The sun was coming up over the Atlantic as I savored my morning coffee and thought to myself, “What’s next?”
I was in Florida, on a small getaway with some girlfriends that I didn’t realize I was in desperate need of.
Over the course of four days that simultaneously felt like they flew by and lasted a lifetime, I completely broke my routine. I didn’t do any painting; any journaling. I packed a sketch pad that never left my bag.
Instead I walked. I ate. I laughed. I let myself just be in each and every moment. And in those moments, I wondered:
What’s next? Where have I been? Where am I now? Where am I going?
I turned 62 last month. Is this when I start coasting, or am I just getting started?

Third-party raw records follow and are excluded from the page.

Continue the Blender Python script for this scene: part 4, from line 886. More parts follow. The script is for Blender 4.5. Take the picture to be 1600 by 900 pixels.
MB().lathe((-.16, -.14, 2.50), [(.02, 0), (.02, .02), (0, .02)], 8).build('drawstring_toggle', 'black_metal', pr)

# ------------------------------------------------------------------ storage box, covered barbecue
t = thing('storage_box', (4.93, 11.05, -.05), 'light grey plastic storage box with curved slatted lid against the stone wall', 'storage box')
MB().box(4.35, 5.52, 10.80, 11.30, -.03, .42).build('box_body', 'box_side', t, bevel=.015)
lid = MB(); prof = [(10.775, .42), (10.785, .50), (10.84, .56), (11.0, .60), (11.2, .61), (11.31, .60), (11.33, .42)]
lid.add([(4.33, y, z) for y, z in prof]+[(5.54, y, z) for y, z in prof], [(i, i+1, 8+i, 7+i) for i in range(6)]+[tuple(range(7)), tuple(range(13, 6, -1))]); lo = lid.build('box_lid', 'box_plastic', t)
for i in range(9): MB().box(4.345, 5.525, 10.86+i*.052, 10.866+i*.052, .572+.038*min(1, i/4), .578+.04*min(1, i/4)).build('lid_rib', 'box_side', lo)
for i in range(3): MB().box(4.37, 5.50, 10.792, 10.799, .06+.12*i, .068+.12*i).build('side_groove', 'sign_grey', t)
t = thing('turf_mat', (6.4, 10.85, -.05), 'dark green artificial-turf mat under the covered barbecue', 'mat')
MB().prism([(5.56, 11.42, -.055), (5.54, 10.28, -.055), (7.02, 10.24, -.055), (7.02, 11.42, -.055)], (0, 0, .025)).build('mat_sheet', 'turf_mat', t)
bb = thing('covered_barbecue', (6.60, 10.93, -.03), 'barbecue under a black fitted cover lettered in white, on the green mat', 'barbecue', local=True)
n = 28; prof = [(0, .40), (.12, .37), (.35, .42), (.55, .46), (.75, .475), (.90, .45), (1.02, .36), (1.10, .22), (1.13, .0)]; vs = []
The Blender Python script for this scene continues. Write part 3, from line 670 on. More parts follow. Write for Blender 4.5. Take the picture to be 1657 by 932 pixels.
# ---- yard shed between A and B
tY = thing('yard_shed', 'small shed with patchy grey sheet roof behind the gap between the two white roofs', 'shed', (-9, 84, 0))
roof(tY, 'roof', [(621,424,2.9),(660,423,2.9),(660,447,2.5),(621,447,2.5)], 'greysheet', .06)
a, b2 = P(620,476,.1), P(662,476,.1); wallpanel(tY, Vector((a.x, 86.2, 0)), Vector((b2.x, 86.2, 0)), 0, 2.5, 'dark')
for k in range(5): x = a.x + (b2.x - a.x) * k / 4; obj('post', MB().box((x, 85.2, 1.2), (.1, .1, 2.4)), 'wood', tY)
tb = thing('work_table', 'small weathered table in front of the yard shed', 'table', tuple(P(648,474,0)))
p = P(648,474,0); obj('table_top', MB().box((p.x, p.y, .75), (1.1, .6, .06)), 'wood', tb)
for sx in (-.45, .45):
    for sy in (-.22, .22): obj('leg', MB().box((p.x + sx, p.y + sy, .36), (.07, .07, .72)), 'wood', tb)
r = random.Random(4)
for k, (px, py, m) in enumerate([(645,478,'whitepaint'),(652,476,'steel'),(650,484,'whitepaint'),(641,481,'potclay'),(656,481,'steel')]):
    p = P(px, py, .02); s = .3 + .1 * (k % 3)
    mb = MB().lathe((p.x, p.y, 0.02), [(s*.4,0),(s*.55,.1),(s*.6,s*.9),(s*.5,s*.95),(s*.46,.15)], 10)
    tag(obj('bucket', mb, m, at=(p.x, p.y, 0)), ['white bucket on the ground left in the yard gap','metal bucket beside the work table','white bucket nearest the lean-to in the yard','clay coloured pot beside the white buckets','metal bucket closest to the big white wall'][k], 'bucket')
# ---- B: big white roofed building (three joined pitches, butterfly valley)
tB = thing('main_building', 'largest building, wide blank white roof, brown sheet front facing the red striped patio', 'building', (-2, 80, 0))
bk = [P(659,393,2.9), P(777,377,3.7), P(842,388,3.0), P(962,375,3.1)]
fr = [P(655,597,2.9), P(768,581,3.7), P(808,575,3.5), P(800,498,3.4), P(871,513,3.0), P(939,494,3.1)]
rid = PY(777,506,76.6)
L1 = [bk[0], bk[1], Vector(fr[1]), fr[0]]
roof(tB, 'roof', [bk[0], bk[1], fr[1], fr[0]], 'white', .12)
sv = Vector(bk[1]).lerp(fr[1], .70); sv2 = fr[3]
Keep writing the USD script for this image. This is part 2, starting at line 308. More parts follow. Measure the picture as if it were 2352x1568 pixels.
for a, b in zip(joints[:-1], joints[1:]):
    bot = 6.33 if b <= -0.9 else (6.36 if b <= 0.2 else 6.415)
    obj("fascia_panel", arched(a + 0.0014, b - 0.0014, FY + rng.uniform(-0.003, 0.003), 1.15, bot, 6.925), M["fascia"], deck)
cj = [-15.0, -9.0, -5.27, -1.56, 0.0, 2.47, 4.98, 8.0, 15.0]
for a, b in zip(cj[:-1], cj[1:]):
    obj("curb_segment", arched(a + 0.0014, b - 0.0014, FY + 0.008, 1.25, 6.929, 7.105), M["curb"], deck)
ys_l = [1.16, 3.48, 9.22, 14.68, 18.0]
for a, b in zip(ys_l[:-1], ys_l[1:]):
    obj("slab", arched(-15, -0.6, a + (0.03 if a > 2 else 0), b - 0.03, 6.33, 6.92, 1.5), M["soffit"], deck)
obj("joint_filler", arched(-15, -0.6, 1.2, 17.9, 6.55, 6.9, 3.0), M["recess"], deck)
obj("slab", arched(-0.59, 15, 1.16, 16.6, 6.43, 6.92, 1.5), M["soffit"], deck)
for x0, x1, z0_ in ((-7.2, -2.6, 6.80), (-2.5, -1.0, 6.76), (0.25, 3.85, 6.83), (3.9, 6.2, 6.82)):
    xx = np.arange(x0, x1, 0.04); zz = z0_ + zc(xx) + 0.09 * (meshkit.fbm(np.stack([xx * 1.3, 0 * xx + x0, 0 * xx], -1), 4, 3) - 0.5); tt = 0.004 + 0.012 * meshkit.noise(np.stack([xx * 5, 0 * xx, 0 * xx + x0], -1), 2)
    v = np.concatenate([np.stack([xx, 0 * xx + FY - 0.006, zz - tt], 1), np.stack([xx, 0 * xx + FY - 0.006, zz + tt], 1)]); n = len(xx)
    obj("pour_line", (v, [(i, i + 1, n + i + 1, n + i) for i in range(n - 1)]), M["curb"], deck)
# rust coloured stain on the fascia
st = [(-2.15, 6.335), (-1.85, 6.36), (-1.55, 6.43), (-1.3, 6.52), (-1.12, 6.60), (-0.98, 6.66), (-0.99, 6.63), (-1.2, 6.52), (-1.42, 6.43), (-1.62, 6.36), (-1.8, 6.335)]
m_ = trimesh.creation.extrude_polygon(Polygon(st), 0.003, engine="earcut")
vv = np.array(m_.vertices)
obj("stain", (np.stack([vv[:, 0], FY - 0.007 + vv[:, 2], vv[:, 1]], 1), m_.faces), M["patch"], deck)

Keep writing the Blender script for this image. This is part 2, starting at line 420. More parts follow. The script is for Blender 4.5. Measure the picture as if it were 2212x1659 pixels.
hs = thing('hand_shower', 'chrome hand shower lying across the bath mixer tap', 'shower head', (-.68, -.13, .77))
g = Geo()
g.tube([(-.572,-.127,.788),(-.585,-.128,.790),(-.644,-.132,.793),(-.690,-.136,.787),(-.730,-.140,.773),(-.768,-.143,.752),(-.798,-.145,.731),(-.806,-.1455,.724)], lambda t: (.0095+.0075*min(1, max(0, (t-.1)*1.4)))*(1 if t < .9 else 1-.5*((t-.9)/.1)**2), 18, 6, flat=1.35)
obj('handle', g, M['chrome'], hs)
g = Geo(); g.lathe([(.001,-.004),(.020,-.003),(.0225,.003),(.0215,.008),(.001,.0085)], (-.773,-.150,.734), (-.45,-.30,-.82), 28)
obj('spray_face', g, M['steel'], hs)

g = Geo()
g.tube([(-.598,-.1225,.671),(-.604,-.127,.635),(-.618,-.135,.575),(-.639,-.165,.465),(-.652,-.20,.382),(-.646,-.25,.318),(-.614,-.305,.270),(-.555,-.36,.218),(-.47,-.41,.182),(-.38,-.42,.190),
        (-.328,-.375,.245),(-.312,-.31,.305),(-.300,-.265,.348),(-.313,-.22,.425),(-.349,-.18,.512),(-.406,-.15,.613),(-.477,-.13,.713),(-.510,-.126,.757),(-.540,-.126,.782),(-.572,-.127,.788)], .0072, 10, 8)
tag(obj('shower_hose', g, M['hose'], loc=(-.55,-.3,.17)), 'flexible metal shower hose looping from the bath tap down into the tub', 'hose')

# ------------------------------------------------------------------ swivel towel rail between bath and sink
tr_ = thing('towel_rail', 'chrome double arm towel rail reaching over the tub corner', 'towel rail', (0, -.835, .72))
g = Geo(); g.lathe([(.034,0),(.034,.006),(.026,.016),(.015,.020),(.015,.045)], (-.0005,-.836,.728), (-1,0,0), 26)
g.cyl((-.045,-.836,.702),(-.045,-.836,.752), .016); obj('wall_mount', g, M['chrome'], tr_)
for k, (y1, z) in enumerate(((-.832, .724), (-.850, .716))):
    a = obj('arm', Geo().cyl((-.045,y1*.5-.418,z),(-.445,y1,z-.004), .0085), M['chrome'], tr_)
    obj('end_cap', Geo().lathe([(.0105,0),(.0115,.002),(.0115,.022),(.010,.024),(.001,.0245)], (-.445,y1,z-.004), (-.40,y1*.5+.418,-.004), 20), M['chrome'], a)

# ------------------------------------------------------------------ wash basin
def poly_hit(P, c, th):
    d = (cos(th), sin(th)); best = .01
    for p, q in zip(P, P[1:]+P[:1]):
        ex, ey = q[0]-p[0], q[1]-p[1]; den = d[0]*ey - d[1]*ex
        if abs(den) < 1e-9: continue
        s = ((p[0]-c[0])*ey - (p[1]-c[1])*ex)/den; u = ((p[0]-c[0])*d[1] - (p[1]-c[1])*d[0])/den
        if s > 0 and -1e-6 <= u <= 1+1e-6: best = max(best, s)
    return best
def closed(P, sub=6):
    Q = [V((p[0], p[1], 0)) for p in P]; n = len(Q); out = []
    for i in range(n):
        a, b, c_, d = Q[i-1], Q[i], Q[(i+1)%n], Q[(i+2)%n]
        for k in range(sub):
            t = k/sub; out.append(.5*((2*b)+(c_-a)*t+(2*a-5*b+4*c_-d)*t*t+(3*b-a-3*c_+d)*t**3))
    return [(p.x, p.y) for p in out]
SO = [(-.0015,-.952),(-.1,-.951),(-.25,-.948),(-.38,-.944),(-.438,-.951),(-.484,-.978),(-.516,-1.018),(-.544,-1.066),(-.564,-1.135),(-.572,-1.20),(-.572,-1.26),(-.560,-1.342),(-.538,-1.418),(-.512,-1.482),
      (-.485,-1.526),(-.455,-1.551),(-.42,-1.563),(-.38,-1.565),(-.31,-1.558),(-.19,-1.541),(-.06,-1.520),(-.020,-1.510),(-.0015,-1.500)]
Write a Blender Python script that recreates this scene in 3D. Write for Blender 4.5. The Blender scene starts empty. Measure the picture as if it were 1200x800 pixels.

I let my subconscious work its way through all of those questions as I filled my cup up with what it needed most: rest.
And through that rest and presence, I came to an overwhelming conclusion that’s been reinforced over and over since I returned home:
Just carry on.
I’ve always had deep-seated goals: Be a painter. Help others using art. Be the best human I can be, and change the world with what I do. (Small goals, to say the least.)
Every time I pause, I feel this overwhelming need to create even bigger goals and higher aspirations for myself.
And yet, the answer during this particular pause was glaringly obvious: If there’s any goal to create for myself right now, it’s to let go of control.
It’s to trust.
It’s to continue on the path; stay the course. It’s not to fight to find “answers,” but to trust that things are going to work out exactly as they’re supposed to.
It’s to carry on.
There are times in life that need us to move the bar; that call us to transform.
And there are times in life when the work we’ve done in the world and on ourselves shines bright, and all we need to do is say yes to all that comes our way.
Carry on.
Trust that whatever path you’re on right now, if you keep going, you’ll grow in ways you never imagined and land where you’re meant to.
Each day is a miracle, and sometimes the only thing we need to do is to appreciate it as such.
💜
P.S. Much of the world is in chaos right now. As I celebrate the rest and renewal I received from this short trip, I can’t help but feel at odds with the suffering that so many people are enduring each and every moment.
I have to remind myself: Joy and suffering are not mutually exclusive. If right now you’re experiencing darkness, you’re not alone.
And if your world is bright, carry on + shine your light to give those around you hope.